Too Cool for School: My Baby Was Booted from Daycare

August 17, 2017 | add comment

Elliot, then eight months, had been in daycare for all of two months. Brian and I were under the impression our sweet baby was thriving. So it came as quite a blow when we learned the opposite. We were told he was overstimulated…stressed…pooping his pants. And that we should find other childcare arrangements. Permanently. I was blindsided by the news and shattered upon learning he was struggling.

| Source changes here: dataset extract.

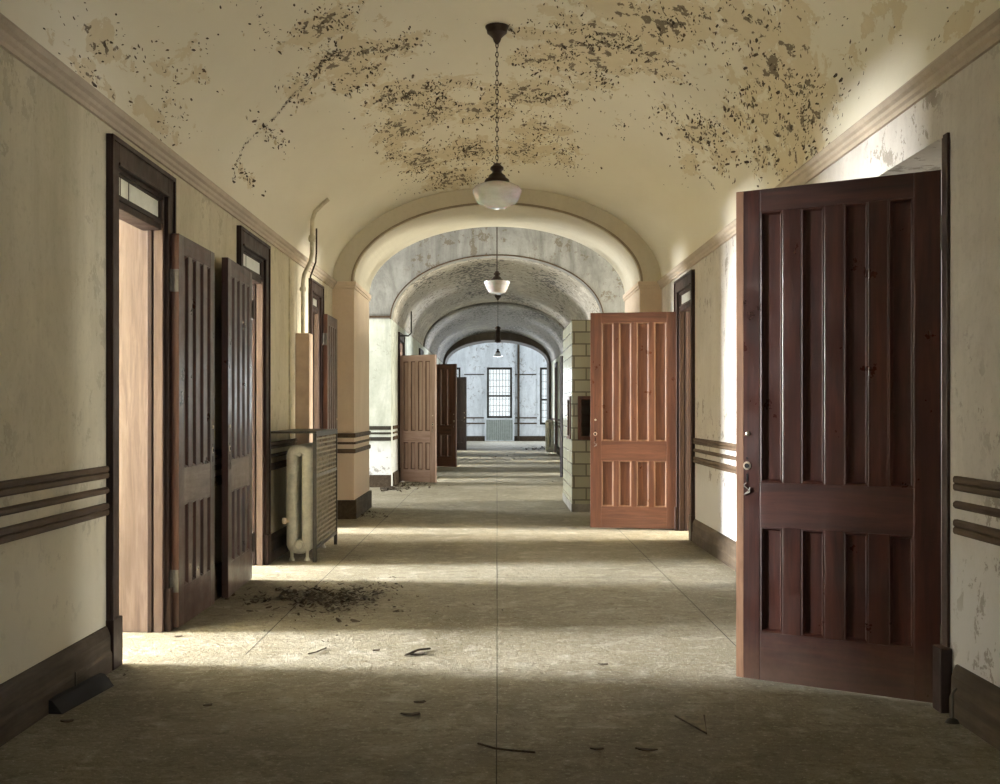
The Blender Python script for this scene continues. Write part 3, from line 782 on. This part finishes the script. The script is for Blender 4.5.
# ------------------------------------------------------------------ pendant lamps
def chain(parent, ztop, zbot, mt, n):
    mb = MB(); L = (ztop - zbot) / n
    for i in range(n):
        c = ztop - L * (i + .5); pts = []
        for k in range(12):
            a = 2 * PI * k / 12; u = .0085 * math.cos(a); v = (L * .60) * math.sin(a)
            pts.append((u, 0, c + v) if i % 2 == 0 else (0, u, c + v))
        mb.tube(pts, .0030, 6, True)
    return mb.build('chain', mt, parent, smooth=True)
def pendant(x, y, zc, zf, style, label, n=24):
    """zc: ceiling, zf: top of the lamp holder"""
    r = empty('pendant_lamp', (x, y, zc)); tag(r, label, 'pendant lamp', 'schoolhouse pendant lamps along the corridor')
    dz = zf - zc
    mb = MB(); mb.lathe([(.078, .03), (.078, -.01), (.070, -.022), (.066, -.045), (.045, -.062), (.030, -.078), (.022, -.10), (.012, -.115), (.004, -.12)], n=26)
    mb.build('ceiling_canopy', M['bronze'], r, smooth=True)
    if style != 'rod': chain(r, -.11, dz - .0, M['bronze'], n)
    else: MB().tube([(0, 0, -.1), (0, 0, dz)], .008, 8).build('rod', M['bronze'], r, smooth=True)
    mb = MB(); mb.lathe([(.004, .012), (.02, .006), (.030, -.008), (.043, -.018), (.046, -.032), (.036, -.042), (.030, -.050), (.036, -.060), (.055, -.074), (.060, -.088), (.078, -.100), (.084, -.112), (.082, -.122)] if style != 'bare' else
                      [(.004, .012), (.05, -.01), (.07, -.04), (.055, -.06), (.05, -.10), (.062, -.15), (.05, -.22), (.055, -.28), (.075, -.33), (.04, -.36)], (0, 0, dz), 26)
    mb.build('lamp_holder', M['bronze'], r, smooth=True)
    if style == 'school':
        prof = [(.072, -.108), (.080, -.122), (.112, -.132), (.146, -.148), (.164, -.168), (.166, -.182), (.158, -.20), (.150, -.222), (.138, -.245), (.122, -.262), (.095, -.270), (.088, -.276), (.060, -.288), (.03, -.294), (.004, -.296)]
        MB().lathe(prof, (0, 0, dz), 48).build('glass_shade', M['milk'], r, smooth=True)
    if style == 'cone' or style == 'rod':
        prof = [(.08, -.112), (.16, -.122), (.172, -.13), (.170, -.15), (.158, -.165), (.156, -.185), (.142, -.20), (.140, -.222), (.124, -.24), (.118, -.26), (.10, -.275), (.07, -.284), (.02, -.288), (.004, -.289)]
        MB().lathe(prof, (0, 0, dz), 48).build('glass_shade', M['milk'], r, smooth=True)
    if style == 'small':
        MB().lathe([(.05, -.10), (.07, -.13), (.15, -.22), (.16, -.24), (.12, -.25), (.01, -.27)], (0, 0, dz), 32).build('glass_shade', M['milk'], r, smooth=True)
    return r
pendant(0, 8.0, SPR + RISE, 2.90, 'school', 'nearest pendant lamp, wide milk glass globe on a long dark chain', 26)
pendant(0, 15.75, 4.6, 3.07, 'rod', 'second pendant lamp, stepped white glass bowl seen through the first arch')
pendant(.02, 26.3, SPR + RISE2, 3.08, 'bare', 'dark pendant lamp without glass under the far stained vault', 20)
pendant(.03, 40.6, 4.3, 3.30, 'small', 'smallest farthest pendant lamp hanging before the bright end wall', 24)

# ------------------------------------------------------------------ radiators
def radiator(name, x, y, nsec, label, rz=0, H=.96):
    r = empty(name, (x, y, 0), rz); tag(r, label, 'radiator')
    def section():
        mb = MB(); hx = .064; z0, z1 = .13, H - .075; pts = []
        for k in range(9): a = PI * k / 8; pts.append((hx * math.cos(a), 0, z1 + .04 * math.sin(a)))
        for k in range(1, 8): pts.append((-hx, 0, z1 + (z0 - z1) * k / 8))
        for k in range(9): a = PI + PI * k / 8; pts.append((hx * math.cos(a), 0, z0 + .03 * math.sin(a)))
        for k in range(1, 8): pts.append((hx, 0, z0 + (z1 - z0) * k / 8))
        mb.tube(pts, .045, 12, True, .58)
        mb.box(-.05, .05, -.012, .012, z1 + .01, z1 + .05); mb.box(-.05, .05, -.012, .012, z0 - .04, z0 + .01)
        mb.lathe([(.04, -.035), (.046, -.03), (.046, .03), (.04, .035)], (0, 0, z0 + .0), 16, 'y'); mb.lathe([(.018, -.03), (.022, .0), (.018, .03)], (0, 0, z1 + .005), 14, 'y')
        return mb
    first = section().build('section', M['radiator'], r, smooth=True); pitch = .058
    for i in range(1, nsec):
        c = first.copy(); COL.objects.link(c); c.parent = r; c.location = (0, i * pitch, 0)
    for i in (0, nsec - 1):
        for sx in (-1, 1):
            mb = MB(); mb.lathe([(.026, 0), (.024, .012), (.014, .03), (.016, .07), (.026, .11)], (sx * .064, i * pitch, 0), 12); mb.build('foot', M['radiator'], r, smooth=True)
    mb = MB(); mb.lathe([(.002, -.052), (.03, -.050), (.034, -.044), (.034, -.03)], (0, 0, .13), 18, 'y'); mb.build('end_plug', M['radiator'], r, smooth=True)
    return r
rad = radiator('radiator', -1.655, 10.06, 17, 'cream cast iron radiator inside the grille guard against the left wall')
mb = MB(); mb.tube([(-.06, -.0, .33), (-.10, -.02, .33), (-.13, -.02, .33)], .014, 10); mb.lathe([(.02, -.02), (.024, 0), (.02, .03)], (-.12, -.02, .33), 12); mb.build('valve', M['brass'], rad, smooth=True)
radiator('radiator', 1.50, 33.8, 14, 'distant white radiator at the right wall near the end arch')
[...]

Like any mom inclined to perfectionism, I blamed myself. Leaving Elliot in somebody else’s care was hard enough. When I realized he was far from flourishing, the ensuing anxiety was a bullet to the heart. And even though I continued smiling and cooing at him, he sensed I was upset. I couldn’t disguise it. In the days that followed, he protested naps and woke up fussing in the night. This led to even more mom guilt. I knew it was temporary, but it felt eternal.

When I grew tired of blaming myself, I started blaming everyone else. My mind raced months and years ahead. What if Elliot doesn’t like grade school? What if the teachers give up on him? How will he ever become POTUS now?! Nobody was protected from my scorn, not even the toddlers at daycare. Why did they have to be so shouty and unpredictable? Why were the other babies such babies? Why did the childcare providers say nothing until they found the situation insurmountable? Maybe everyone, even the daycare dog (that b*tch…literally), should’ve tried just a little harder.

I found a large saucepan and headed to the freezer. I filled the pot with vanilla ice cream then piled on toppings — almond butter, smashed pretzels, crumbled up chocolate chip cookies. Hell, why not add potato chips. I stole a bib from my baby and spoon-fed myself with a ladle. I didn’t skimp. Didn’t question. Didn’t share it with Brian. And I’m only slightly exaggerating.

My mind was still reeling as I wiped ice cream from my brow. It was time to stop dwelling on this. I considered going for a run. Or going to a bar. Or running to a bar. Instead, I grabbed my laptop and started writing. I wrote a nasty email to the daycare owner, telling her how unprofessional and unfair her actions were. How I should’ve known they were bad news the time I picked up Elliot and found him “napping” in the back room, crying and furious, with a leaky diaper. I did not hit send on that email. Instead, I revised it until it took on a diplomatic tone, honest and as charitable as I could muster. With each word, I let go of the anxiety, the hurt, the subtle desire to cake the daycare lawn in dirty diapers.

Three months have passed since the day I walked out of there stunned, choking back tears. But looking back, I am glad Elliot got the boot. He has a different way of looking at the world. Sure, he may be sensitive. He may dislike toddlers playing peekaboo in his face. He may feel more deeply than most. GOOD. FOR. HIM. He’s tuned into his surroundings and is damn observant. This morning I looked him in the eyes and said, “Mommy wouldn’t change a thing.” And isn’t that the best feeling in the world?

I channeled this newfound bliss into a dance party with Elliot. Rather than defaulting to Caspar Babypants or, worse, The Wiggles, I put on something with moxie — “He’s a Rebel” by The Crystals. “When he holds my hand, I’m so proud. ’Cause he’s not just one of the crowd. My baby’s always the one to try the things they’ve never done.” Preach.

After weeks of feeling guilty and anxious and angry, I knew there was only one way out from here — forward. Elliot’s track record has its first hiccup. There will be many, many more. They may scare me, they may infuriate me. In time, they may very well amuse me. I’m already laughing about the situation, even though our dog Lemmy tried humping half the nannies we interviewed.